The bolded part would be the starting position on the track. A paralysis effect from some kind of elite ghoul would start you further to the right.
 

Warbringer

Explorer
Regarding spellcasters

Consider the 14th level Wizard today she has a +4 spellcasting bonus on every spell, so quite reasonably a +8/+9 bonus to all her spells. Under the proposed system, she only has that on her 4th level spells, but gains on her 5th,6th,7th (4 spells), loses on her 1st, 2nd, 3rd (10 spells). That's bit of a trade-off, especially with the "It's goes to 6" change actually exaggerating this as higher levels will probably see most of the change (in the goes to 6 model, this is likely now a +5 bonus, so only 6th and 7th spells get the benefit of the spell level system)

Yes, my big spells are harder to resist, but lower level spells start to fall well under the 50% chance of success.

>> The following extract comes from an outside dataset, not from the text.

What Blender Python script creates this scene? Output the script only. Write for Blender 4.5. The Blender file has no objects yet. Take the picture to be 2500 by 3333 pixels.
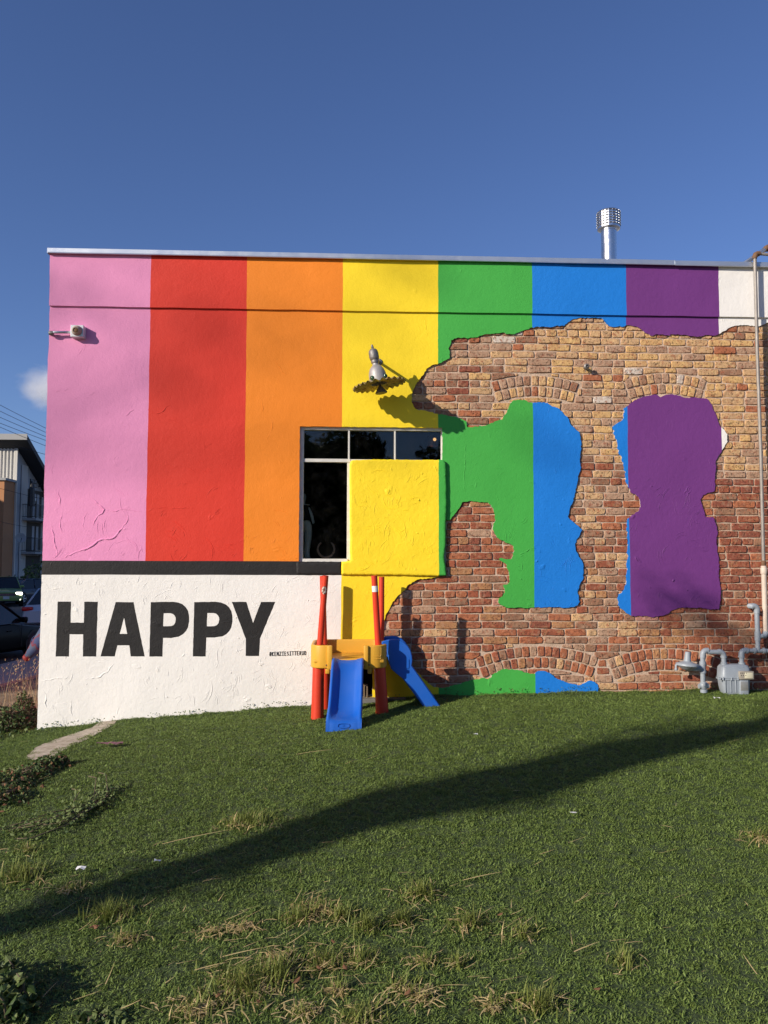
import bpy, bmesh, math, random
from mathutils import Vector, Matrix, noise
from mathutils.geometry import delaunay_2d_cdt

# ---------------------------------------------------------------- camera, world, sun, exposure
SC = bpy.context.scene
COL = SC.collection
W_, H_, F_ = 2500.0, 3333.0, 2600.0
PITCH, YAW, ROLL = 0.0627, 0.0448, 0.00245
EYE = Vector((0.0, -7.6, 1.6))
CR = Matrix.Rotation(-YAW, 3, 'Z') @ Matrix.Rotation(math.pi/2 + PITCH, 3, 'X') @ Matrix.Rotation(ROLL, 3, 'Z')
camd = bpy.data.cameras.new('camera')
camd.sensor_fit = 'HORIZONTAL'; camd.sensor_width = 36.0; camd.lens = 36.0*F_/W_
camd.clip_start = 0.05; camd.clip_end = 6000.0
cam = bpy.data.objects.new('camera', camd); COL.objects.link(cam)
cam.matrix_world = Matrix.Translation(EYE) @ CR.to_4x4()
SC.camera = cam

SUN_L = Vector((1.40, 1.0, -0.70)).normalized()          # the way sunlight travels
sund = bpy.data.lights.new('sun', 'SUN'); sund.energy = 4.2; sund.angle = math.radians(0.55); sund.color = (1.0, 0.90, 0.77)
sun = bpy.data.objects.new('sun', sund); COL.objects.link(sun)
sun.rotation_mode = 'QUATERNION'; sun.rotation_quaternion = SUN_L.to_track_quat('-Z', 'Y'); sun.location = (-14, -10, 14)

world = bpy.data.worlds.new('World'); SC.world = world; world.use_nodes = True
wt = world.node_tree; wt.nodes.clear()
wo = wt.nodes.new('ShaderNodeOutputWorld'); wb = wt.nodes.new('ShaderNodeBackground'); ws = wt.nodes.new('ShaderNodeTexSky')
ws.sky_type = 'NISHITA'; ws.sun_disc = False
ws.sun_elevation = math.asin(-SUN_L.z); ws.sun_rotation = math.atan2(-SUN_L.x, -SUN_L.y) % (2*math.pi)
ws.altitude = 100.0; ws.air_density = 1.0; ws.dust_density = 0.5; ws.ozone_density = 4.0
wb.inputs['Strength'].default_value = 0.10
wmx = wt.nodes.new('ShaderNodeMix'); wmx.data_type = 'RGBA'; wmx.blend_type = 'MULTIPLY'; wmx.inputs[0].default_value = 1.0; wmx.inputs[7].default_value = (0.67, 0.69, 0.89, 1)
wt.links.new(ws.outputs[0], wmx.inputs[6]); wt.links.new(wmx.outputs[2], wb.inputs[0]); wt.links.new(wb.outputs[0], wo.inputs[0])

SC.view_settings.view_transform = 'Standard'; SC.view_settings.look = 'None'
SC.view_settings.exposure = 0.46; SC.view_settings.gamma = 1.0; SC.view_settings.use_curve_mapping = False
SC.cycles.max_bounces = 8; SC.cycles.volume_bounces = 6; SC.cycles.transparent_max_bounces = 12

# ---------------------------------------------------------------- helpers
def ray(sx, sy):
    return CR @ Vector((sx - W_/2, -(sy - H_/2), -F_))
def WP(sx, sy, y=0.0):                       # a point of the photograph on the plane y
    d = ray(sx, sy); return EYE + d*((y - EYE.y)/d.y)
def XP(sx, sy, x):                           # ... on the plane x
    d = ray(sx, sy); return EYE + d*((x - EYE.x)/d.x)
def ZP(sx, sy, z):                           # ... on the level z
    d = ray(sx, sy); return EYE + d*((z - EYE.z)/d.z)
def smooth(t):
    t = max(0.0, min(1.0, t)); return t*t*(3 - 2*t)
def lerp(a, b, t): return a + (b - a)*t
def table(tb, x):
    if x <= tb[0][0]: return tb[0][1]
    for (x0, y0), (x1, y1) in zip(tb, tb[1:]):
        if x <= x1: return lerp(y0, y1, (x - x0)/(x1 - x0))
    return tb[-1][1]
C5 = lambda pts: [(1300 + x/2.552, 1000 + y/2.552) for x, y in pts]
C6 = lambda pts: [(1850 + x/2.552, 650 + y/2.552) for x, y in pts]
C7 = lambda pts: [(1300 + x/2.552, 1600 + y/2.552) for x, y in pts]
C8 = lambda pts: [(1900 + x/2.107, 1300 + y/2.107) for x, y in pts]
C4 = lambda pts: [(850 + x/2.37, 1800 + y/2.37) for x, y in pts]
C11 = lambda x, y: (2150 + x/4.74, 1950 + y/4.74)
C12 = lambda x, y: (1000 + x/3.318, 1850 + y/3.318)
C3 = lambda x, y: (850 + x/2.37, 1050 + y/2.37)
CH = lambda x, y: (150 + x/1.8433, 1900 + y/1.8433)
CW = lambda x, y: (960 + x/4.81, 1380 + y/4.81)
C9A = lambda x, y: (x/5.53, 1250 + y/5.53)
C9B = lambda x, y: (x/5.53, 1650 + y/5.53)

def link(o, parent=None):
    COL.objects.link(o)
    if parent is not None: o.parent = parent
    return o
def tag(o, label=None, cat=None, group=None, kind=None):
    if label: o['label'] = label
    if cat: o['category'] = cat
    if group: o['group'] = group
    if kind: o['kind'] = kind
    return o
def thing(name, label, cat, loc=(0, 0, 0), rz=0.0, group=None):
    o = bpy.data.objects.new(name, None); o.empty_display_size = 0.1
    o.location = loc; o.rotation_euler = (0, 0, rz); link(o)
    return tag(o, label, cat, group)
def obj(name, bm, mats, parent=None, smooth_faces=False, label=None):
    me = bpy.data.meshes.new(name)
    bm.to_mesh(me); bm.free()
    for m in (mats if isinstance(mats, (list, tuple)) else [mats]): me.materials.append(m)
    if smooth_faces:
        for p in me.polygons: p.use_smooth = True
    o = bpy.data.objects.new(name, me); link(o, parent)
    if label: o['label'] = label
    return o
def local(parent, p):
    """world point to the frame of a thing that has only location and z-rotation"""
    return Matrix.Rotation(-parent.rotation_euler.z, 3, 'Z') @ (Vector(p) - Vector(parent.location))

def box(bm, c, s, rot=None, bev=0.0):
    r = bmesh.ops.create_cube(bm, size=1.0)
    vs = r['verts']
    M = Matrix.Translation(c) @ (rot.to_4x4() if rot is not None else Matrix.Identity(4)) @ Matrix.Diagonal((s[0], s[1], s[2], 1.0))
    bmesh.ops.transform(bm, matrix=M, verts=vs)
    if bev > 0:
        es = list({e for v in vs for e in v.link_edges})
        bmesh.ops.bevel(bm, geom=es, offset=bev, segments=2, affect='EDGES', profile=0.5)
    return vs
def span(bm, a, b, bev=0.0):                  # box between two corners
    a = Vector(a); b = Vector(b)
    return box(bm, (a + b)/2, [abs(b[i] - a[i]) for i in range(3)], None, bev)
def tube(bm, pts, r, n=10, caps=True, closed=False, squash=None):
    pts = [Vector(p) for p in pts]
    rs = r if isinstance(r, (list, tuple)) else [r]*len(pts)
    rings = []
    up = None
    for i, p in enumerate(pts):
        if closed: t = pts[(i+1) % len(pts)] - pts[i-1]
        else: t = pts[min(i+1, len(pts)-1)] - pts[max(i-1, 0)]
        if t.length < 1e-9: t = Vector((0, 0, 1))
        t.normalize()
        if up is None:
            up = Vector((0, 0, 1)) if abs(t.z) < 0.9 else Vector((0, 1, 0))
        a = t.cross(up)
        if a.length < 1e-6: a = t.cross(Vector((1, 0, 0)))
        a.normalize(); b = a.cross(t).normalized(); up = b
        rings.append([bm.verts.new(p + (a*math.cos(2*math.pi*k/n) + b*math.sin(2*math.pi*k/n))*rs[i]) for k in range(n)])
    m = len(rings)
    for i in range(m if closed else m-1):
        r0, r1 = rings[i], rings[(i+1) % m]
        for k in range(n):
            bm.faces.new((r0[k], r0[(k+1) % n], r1[(k+1) % n], r1[k]))
    if caps and not closed:
        bm.faces.new(list(reversed(rings[0]))); bm.faces.new(rings[-1])
    return rings
def lathe(bm, prof, M=None, n=24, caps=True):   # prof: (radius, height) about local z
    M = M or Matrix.Identity(4)
    rings = []
    for r, z in prof:
        rings.append([bm.verts.new(M @ Vector((r*math.cos(2*math.pi*k/n), r*math.sin(2*math.pi*k/n), z))) for k in range(n)])
    for a, b in zip(rings, rings[1:]):
        for k in range(n): bm.faces.new((a[k], a[(k+1) % n], b[(k+1) % n], b[k]))
    if caps:
        bm.faces.new(list(reversed(rings[0]))); bm.faces.new(rings[-1])
def arc_pts(c, r, a0, a1, n, ax=(1, 0, 0), ay=(0, 0, 1)):
    ax = Vector(ax); ay = Vector(ay); c = Vector(c)
    return [c + ax*(r*math.cos(lerp(a0, a1, i/n))) + ay*(r*math.sin(lerp(a0, a1, i/n))) for i in range(n+1)]
def prism(bm, poly, y0, y1):                   # (x, z) outline extruded along y
    a = [bm.verts.new((x, y0, z)) for x, z in poly]; b = [bm.verts.new((x, y1, z)) for x, z in poly]
    bm.faces.new(a); bm.faces.new(list(reversed(b)))
    n = len(poly)
    for i in range(n): bm.faces.new((a[i], b[i], b[(i+1) % n], a[(i+1) % n]))
def fix(bm):
    bmesh.ops.recalc_face_normals(bm, faces=bm.faces[:])
    return bm
def inside(poly, x, z):
    c = False; j = len(poly) - 1
    for i in range(len(poly)):
        xi, zi = poly[i]; xj, zj = poly[j]
        if (zi > z) != (zj > z) and x < (xj - xi)*(z - zi)/(zj - zi) + xi: c = not c
        j = i
    return c
def ragged(poly, step, amp, rng, closed=True):  # subdivide an outline and roughen it
    out = []
    n = len(poly)
    for i in range(n if closed else n-1):
        a = Vector(poly[i]); b = Vector(poly[(i+1) % n])
        L = (b - a).length; k = max(1, int(L/step))
        nrm = Vector((-(b-a).y, (b-a).x)).normalized() if L > 1e-6 else Vector((0, 0))
        for j in range(k):
            p = a.lerp(b, j/k)
            if j > 0: p = p + nrm*rng.uniform(-amp, amp)
            out.append((p.x, p.y))
    if not closed: out.append(tuple(poly[-1]))
    return out
def seg_dist(p, a, b):
    ab = b - a; t = max(0.0, min(1.0, (p - a).dot(ab)/max(ab.length_squared, 1e-12)))
    return (p - a - ab*t).length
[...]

Smart players will select lowest level spells to be utility spells, saving monster impacting spells for highest level; newer players are likely to get frustrated as they blow their big guns, or push for the 15 MWD.

On a different note, spells don't scale (that was 1e and 2e). Rather, you can elect to cast a lower level spell by consuming a higher level slot; what scales is the number of slots and the level. It's an important distinction because higher level spell resources are highly constrained, the scaling on fighters attacks are not (their resource is on a different refresh cycle).

This change is obvious, not hard on math, but there is a layer of complexity it will bring to the game in resource management.

But hey, it's just math(emagics)
 

Warbringer

Explorer
Mearls has expanded a little on this on his Twitter.

It looks like all classes will progress from +1 to +6 at the same rate.

If you aren't proficient in something, you don't get the bonus. If you're somehow specialized, you get double the bonus.

Don't get what bonus, the stat bonus? So effectively, in easy mode, you are only proficient in your classes skills, can try anything else at +0. In standard mode, obviously ability to specialize in a skill and lose proficiency in one you had (or skill points or something). Again, you can always try something, but a +0.

Effectively, a dexterous cleric +3 is as useless at "Dex" checks as a clumsy one -3 ... hmmm, not liking. Could have major pain points in multi-classing.